Your instincts/intuition are fairly accurate here.

rel="me" rev="me" would be precisely semantically correct for a verified "me" relation link. However, HTML5 eliminated the author-problematic 'rev' attribute and thus this approach won't work.

Additionally, yes, making tags mean something thatn tags is too subtle and hacky.

Another way of thinking about this new form of 'me' relation is that a service could publish it to assert that the service itself has crawled the destination of the link and verified that there is a valid rel=me link back to the profile on the service, thus eliminating the need for clients of the service to do the crawling themselves. For that, something like:

<a href="http://inuus.com" rel="me me-verified">Paul

Could work, where we define the relation "me-verified" as meaning, this link over there is another URL for "me" and the current document/site/domain/service has verified that the destination site links back as well.

Of course anyone could make 'me-verified' claims, but this would work well for the 2nd party case, e.g.

1. on Twitter (the 1st party) a user (2nd party) configures their profile to link to their personal site/URL. Twitter automatically adds rel="me" to the link (this works on numerous, dozens, likely hundreds of such services today[1]).

2. The user (1st party) then changes their personal site/URL to have a rel-me link to their Twitter profile URL (users with their own domains typically already have a link to their Twitter profile so all they do as is add rel="me" to that hyperlink, or configure it in their CMS e.g.
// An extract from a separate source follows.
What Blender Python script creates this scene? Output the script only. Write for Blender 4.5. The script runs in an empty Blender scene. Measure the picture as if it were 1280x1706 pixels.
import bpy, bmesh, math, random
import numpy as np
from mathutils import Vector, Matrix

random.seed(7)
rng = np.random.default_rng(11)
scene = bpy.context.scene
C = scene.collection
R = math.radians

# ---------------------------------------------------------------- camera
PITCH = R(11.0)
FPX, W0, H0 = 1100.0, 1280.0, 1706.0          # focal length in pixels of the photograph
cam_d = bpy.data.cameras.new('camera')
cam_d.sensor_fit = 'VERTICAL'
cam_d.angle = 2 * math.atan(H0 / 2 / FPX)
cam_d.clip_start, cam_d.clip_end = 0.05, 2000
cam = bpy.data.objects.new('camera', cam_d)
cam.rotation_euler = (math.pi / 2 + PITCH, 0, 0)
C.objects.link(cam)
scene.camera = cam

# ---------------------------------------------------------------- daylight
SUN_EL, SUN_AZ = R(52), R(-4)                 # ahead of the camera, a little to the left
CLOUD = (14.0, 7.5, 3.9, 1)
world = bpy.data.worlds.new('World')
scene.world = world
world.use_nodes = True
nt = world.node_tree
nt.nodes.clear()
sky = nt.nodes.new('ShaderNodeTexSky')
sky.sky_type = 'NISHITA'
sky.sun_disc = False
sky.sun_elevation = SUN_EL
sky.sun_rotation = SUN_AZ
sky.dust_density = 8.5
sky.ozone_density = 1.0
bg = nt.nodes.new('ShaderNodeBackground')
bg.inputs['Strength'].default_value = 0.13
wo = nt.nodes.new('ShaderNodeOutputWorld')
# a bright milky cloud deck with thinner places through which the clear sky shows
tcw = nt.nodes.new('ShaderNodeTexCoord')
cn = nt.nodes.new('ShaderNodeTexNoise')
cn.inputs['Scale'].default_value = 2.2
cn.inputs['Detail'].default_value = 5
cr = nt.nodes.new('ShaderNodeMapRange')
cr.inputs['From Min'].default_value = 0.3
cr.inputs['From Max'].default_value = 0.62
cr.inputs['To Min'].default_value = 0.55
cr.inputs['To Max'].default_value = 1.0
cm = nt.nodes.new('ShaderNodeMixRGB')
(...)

WordPress to do so).

3. Twitter at some point either passively crawls the user's personal site/URL, or does so triggered by the user clicking a "Verify me" button on their profile (insert your favorite UX here).

4. Then assuming Twitter finds the proper rel-me link at the user's personal site/URL, Twitter updates the link from the user's Twitter profile to have a rel="me me-verified".

Is that a reasonable re-expression of the use-case you're looking for Paul?